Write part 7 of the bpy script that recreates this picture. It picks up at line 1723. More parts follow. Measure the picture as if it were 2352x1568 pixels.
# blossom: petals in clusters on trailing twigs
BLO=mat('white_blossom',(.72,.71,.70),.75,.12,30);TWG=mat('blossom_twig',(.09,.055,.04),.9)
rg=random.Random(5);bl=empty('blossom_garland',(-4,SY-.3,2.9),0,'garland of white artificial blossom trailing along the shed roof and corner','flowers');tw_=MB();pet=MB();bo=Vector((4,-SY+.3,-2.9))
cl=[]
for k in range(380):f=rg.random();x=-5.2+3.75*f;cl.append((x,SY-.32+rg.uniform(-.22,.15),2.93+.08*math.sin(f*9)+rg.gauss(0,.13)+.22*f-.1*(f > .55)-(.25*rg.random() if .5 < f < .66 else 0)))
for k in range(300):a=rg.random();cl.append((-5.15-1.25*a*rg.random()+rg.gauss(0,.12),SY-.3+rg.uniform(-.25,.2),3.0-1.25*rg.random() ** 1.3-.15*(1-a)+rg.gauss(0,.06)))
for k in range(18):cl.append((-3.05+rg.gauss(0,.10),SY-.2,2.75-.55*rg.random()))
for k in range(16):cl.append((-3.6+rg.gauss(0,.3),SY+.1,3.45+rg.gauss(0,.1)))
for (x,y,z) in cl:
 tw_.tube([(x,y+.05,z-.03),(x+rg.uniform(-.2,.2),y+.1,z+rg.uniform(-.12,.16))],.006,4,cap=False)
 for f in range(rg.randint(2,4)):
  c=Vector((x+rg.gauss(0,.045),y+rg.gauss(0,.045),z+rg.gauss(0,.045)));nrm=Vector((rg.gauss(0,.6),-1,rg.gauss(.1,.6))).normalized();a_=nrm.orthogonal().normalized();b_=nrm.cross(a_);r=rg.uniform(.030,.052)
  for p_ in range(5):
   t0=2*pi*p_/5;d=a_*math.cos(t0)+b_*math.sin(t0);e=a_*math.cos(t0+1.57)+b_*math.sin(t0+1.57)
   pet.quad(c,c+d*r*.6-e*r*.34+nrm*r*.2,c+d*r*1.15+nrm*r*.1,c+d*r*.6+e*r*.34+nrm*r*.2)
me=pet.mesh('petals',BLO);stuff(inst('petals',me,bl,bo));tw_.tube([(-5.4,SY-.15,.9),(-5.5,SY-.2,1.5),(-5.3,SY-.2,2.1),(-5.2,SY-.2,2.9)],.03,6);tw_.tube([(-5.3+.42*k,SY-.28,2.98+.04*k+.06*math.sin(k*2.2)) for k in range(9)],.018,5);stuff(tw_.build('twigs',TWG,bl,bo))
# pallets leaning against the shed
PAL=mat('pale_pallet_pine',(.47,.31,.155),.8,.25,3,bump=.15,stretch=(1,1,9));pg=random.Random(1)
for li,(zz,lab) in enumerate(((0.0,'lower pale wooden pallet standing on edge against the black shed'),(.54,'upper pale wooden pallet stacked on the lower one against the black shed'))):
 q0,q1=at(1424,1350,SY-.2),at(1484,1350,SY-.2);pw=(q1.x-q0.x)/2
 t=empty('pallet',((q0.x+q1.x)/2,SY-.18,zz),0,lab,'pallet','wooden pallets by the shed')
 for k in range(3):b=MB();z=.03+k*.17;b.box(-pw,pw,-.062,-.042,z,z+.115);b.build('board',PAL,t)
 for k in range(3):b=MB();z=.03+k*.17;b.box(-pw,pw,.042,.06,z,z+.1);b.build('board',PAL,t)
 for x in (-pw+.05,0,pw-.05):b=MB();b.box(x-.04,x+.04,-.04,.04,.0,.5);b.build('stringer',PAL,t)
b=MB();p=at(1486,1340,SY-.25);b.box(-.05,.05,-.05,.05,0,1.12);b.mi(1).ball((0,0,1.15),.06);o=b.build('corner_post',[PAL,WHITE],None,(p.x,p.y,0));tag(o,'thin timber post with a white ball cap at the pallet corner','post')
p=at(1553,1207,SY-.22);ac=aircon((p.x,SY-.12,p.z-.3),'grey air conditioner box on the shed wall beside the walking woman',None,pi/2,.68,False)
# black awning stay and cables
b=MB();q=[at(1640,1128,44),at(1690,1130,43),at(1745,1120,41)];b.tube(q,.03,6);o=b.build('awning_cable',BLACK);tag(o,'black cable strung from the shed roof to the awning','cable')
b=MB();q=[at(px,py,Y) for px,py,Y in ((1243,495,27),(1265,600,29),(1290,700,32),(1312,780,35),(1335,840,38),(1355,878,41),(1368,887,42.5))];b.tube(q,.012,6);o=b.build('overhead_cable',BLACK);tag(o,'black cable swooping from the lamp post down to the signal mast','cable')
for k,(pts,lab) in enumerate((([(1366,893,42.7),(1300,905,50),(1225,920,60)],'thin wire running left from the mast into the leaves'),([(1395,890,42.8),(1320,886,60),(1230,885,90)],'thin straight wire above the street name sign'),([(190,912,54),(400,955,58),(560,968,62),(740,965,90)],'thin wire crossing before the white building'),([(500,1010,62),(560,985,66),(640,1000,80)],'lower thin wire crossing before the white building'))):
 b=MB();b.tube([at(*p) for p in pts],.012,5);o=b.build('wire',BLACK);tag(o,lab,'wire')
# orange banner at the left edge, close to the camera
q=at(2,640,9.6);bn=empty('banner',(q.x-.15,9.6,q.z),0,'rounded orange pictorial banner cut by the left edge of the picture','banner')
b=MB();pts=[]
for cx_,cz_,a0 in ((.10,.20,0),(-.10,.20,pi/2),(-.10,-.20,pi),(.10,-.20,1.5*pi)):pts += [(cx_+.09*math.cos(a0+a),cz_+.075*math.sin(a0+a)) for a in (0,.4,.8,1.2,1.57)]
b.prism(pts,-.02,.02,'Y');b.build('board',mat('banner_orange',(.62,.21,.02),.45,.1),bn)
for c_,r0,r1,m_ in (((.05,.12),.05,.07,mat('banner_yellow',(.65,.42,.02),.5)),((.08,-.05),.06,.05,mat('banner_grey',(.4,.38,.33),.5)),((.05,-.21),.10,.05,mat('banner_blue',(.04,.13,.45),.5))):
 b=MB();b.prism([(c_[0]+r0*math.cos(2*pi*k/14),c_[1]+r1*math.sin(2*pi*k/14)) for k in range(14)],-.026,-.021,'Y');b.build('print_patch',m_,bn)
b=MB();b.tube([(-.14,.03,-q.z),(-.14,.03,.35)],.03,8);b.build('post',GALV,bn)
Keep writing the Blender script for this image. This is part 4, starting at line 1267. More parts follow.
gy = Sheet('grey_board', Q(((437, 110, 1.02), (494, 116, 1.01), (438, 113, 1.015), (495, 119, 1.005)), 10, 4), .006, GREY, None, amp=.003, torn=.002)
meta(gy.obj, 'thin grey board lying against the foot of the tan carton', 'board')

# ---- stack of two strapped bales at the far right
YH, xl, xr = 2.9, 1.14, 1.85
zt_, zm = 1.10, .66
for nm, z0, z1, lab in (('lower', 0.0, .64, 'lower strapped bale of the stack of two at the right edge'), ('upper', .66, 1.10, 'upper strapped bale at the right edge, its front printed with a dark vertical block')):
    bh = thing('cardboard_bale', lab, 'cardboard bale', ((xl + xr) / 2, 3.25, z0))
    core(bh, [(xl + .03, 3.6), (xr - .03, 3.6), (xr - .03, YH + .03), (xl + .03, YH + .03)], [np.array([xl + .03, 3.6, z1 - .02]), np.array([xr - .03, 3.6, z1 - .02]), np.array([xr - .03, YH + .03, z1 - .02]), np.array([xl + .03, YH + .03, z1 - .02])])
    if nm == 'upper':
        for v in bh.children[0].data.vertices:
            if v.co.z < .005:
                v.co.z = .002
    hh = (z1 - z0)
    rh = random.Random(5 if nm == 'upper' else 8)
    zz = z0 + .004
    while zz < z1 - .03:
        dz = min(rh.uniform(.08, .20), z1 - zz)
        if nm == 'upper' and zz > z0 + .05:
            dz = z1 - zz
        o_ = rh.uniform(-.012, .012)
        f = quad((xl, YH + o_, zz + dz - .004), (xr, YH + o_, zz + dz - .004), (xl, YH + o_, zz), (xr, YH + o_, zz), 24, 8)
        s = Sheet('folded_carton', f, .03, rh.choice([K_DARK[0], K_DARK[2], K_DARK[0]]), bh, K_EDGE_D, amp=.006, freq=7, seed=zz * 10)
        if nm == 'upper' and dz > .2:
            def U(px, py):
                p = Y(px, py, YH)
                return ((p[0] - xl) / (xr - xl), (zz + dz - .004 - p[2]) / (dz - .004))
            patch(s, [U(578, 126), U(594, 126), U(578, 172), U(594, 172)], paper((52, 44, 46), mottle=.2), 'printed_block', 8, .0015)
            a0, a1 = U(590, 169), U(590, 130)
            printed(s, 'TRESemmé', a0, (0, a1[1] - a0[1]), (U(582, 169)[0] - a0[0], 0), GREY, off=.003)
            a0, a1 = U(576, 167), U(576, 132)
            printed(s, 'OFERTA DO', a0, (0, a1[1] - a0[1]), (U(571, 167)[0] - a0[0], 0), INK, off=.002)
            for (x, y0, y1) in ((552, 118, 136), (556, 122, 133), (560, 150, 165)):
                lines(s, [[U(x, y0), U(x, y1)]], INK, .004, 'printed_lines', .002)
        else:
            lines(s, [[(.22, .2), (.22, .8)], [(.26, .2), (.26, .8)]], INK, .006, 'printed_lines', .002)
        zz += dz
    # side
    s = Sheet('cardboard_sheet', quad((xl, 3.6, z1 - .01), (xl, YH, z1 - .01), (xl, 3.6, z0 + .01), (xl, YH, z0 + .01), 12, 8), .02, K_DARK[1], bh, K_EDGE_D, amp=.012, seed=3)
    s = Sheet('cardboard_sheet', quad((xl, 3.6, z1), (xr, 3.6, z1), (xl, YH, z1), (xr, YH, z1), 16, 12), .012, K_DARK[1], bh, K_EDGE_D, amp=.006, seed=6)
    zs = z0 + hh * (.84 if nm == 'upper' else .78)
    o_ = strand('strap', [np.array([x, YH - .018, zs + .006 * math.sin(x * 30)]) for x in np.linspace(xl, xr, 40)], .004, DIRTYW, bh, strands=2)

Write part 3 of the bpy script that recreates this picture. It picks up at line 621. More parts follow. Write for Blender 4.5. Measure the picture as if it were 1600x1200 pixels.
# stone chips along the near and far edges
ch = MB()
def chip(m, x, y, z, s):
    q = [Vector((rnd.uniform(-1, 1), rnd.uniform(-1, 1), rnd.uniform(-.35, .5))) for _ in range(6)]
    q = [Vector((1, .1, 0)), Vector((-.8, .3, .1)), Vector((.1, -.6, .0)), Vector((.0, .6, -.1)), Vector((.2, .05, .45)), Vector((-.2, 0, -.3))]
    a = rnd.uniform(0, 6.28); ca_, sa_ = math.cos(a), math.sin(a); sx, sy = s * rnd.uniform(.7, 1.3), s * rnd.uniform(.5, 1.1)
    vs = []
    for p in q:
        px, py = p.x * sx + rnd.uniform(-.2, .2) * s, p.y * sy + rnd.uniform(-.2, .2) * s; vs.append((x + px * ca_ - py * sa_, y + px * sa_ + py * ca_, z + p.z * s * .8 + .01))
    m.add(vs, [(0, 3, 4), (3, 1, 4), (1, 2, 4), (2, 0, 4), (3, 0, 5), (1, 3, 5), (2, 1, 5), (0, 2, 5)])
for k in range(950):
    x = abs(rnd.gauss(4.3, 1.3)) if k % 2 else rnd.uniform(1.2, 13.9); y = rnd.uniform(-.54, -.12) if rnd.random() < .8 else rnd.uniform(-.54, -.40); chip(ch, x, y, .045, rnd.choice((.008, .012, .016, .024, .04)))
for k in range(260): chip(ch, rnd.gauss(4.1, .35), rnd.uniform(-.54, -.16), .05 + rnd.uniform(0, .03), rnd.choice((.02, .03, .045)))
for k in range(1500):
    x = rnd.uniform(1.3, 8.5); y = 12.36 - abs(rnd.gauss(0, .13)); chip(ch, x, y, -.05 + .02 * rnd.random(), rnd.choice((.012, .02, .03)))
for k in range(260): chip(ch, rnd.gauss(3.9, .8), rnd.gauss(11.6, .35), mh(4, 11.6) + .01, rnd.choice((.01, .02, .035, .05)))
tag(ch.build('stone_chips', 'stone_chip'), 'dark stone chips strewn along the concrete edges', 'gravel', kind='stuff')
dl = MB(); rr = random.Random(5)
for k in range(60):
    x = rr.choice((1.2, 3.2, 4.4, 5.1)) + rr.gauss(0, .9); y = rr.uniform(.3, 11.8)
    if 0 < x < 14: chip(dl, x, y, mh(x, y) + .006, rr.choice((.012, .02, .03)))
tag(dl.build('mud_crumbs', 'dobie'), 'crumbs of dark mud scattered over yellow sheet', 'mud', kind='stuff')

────

**TASK DESCRIPTION:**
Output exactly those lines that lie from the line with "Keep writing the" through the line with "meta(gy.obj, 'thin grey", with both of those lines included.

**RESULT:**
Keep writing the Blender script for this image. This is part 4, starting at line 1267. More parts follow.
gy = Sheet('grey_board', Q(((437, 110, 1.02), (494, 116, 1.01), (438, 113, 1.015), (495, 119, 1.005)), 10, 4), .006, GREY, None, amp=.003, torn=.002)
meta(gy.obj, 'thin grey board lying against the foot of the tan carton', 'board')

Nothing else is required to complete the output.